The right hon. Gentleman asks why there was no new advice. There is no new advice because the existing advice is sound. He said that there had been no action. I gave details of the very specific action that has been taken in relation to Celotex. Indeed, on first hearing of this, I ensured at director level in my Department that the managing director of Celotex was contacted. We understand how seriously the company takes the testing issue, and we understand that it will act as soon as reasonably possible to have the product retested. I know the right hon. Gentleman would not suggest that that should be done in a rushed way. We want it to be done correctly, properly and responsibly, so that we understand and can give the reassurances for which he fairly asked.
The right hon.
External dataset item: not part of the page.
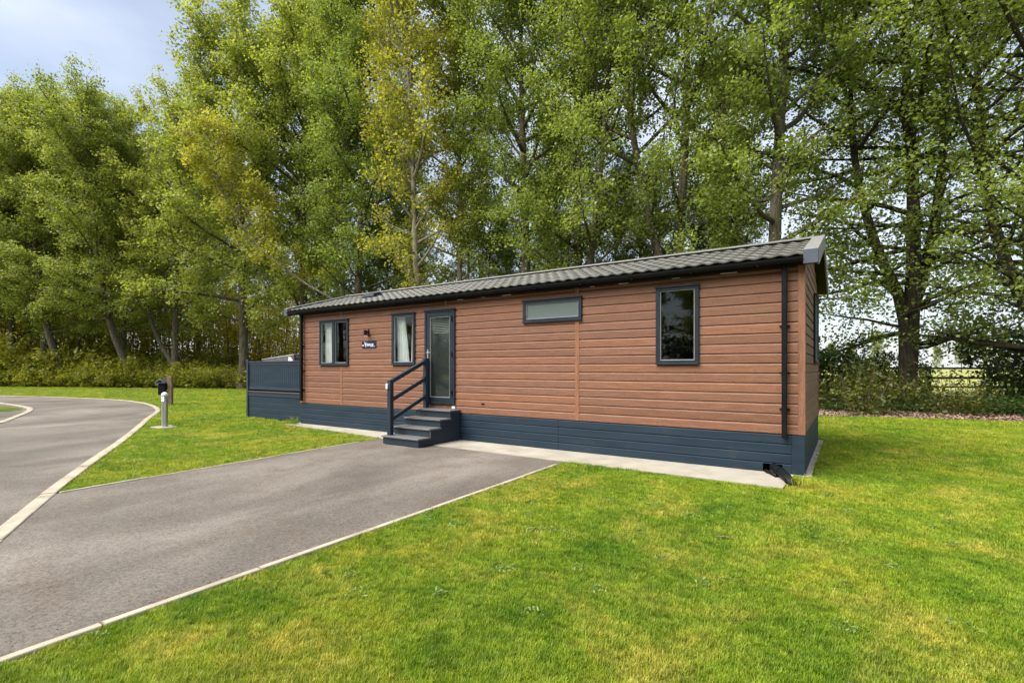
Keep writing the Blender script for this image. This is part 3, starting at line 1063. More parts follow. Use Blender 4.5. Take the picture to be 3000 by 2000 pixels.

Gentleman suggests that homes were not safe. He already knows that as part of the building safety programme, inspectors have identified 284 buildings with cladding that does not comply with the requirements in the regulation, and the fire service has visited every one of those buildings. There are interim measures in place, including measures relating to car parks and ensuring that fire wardens are present, so that we can confidently say that every home is safe.
The right hon. Gentleman asks why the renovations had not been conducted more quickly. We need to engage with construction services responsibly to ensure that the renovations are carried out correctly, accurately and in a way that can reassure tenants and the wider public, and that obviously cannot be done in a hurry. We have reviewed the advice regularly, and it remains sound. We are taking every action that is necessary, both in relation to this case—which was the pretext on which the right hon. Gentleman based the urgent question —and in relation to the sensitive and important wider issue of housing and cladding as it affects local authority and housing association tower blocks and those in the private sector. That is exactly what the public would expect.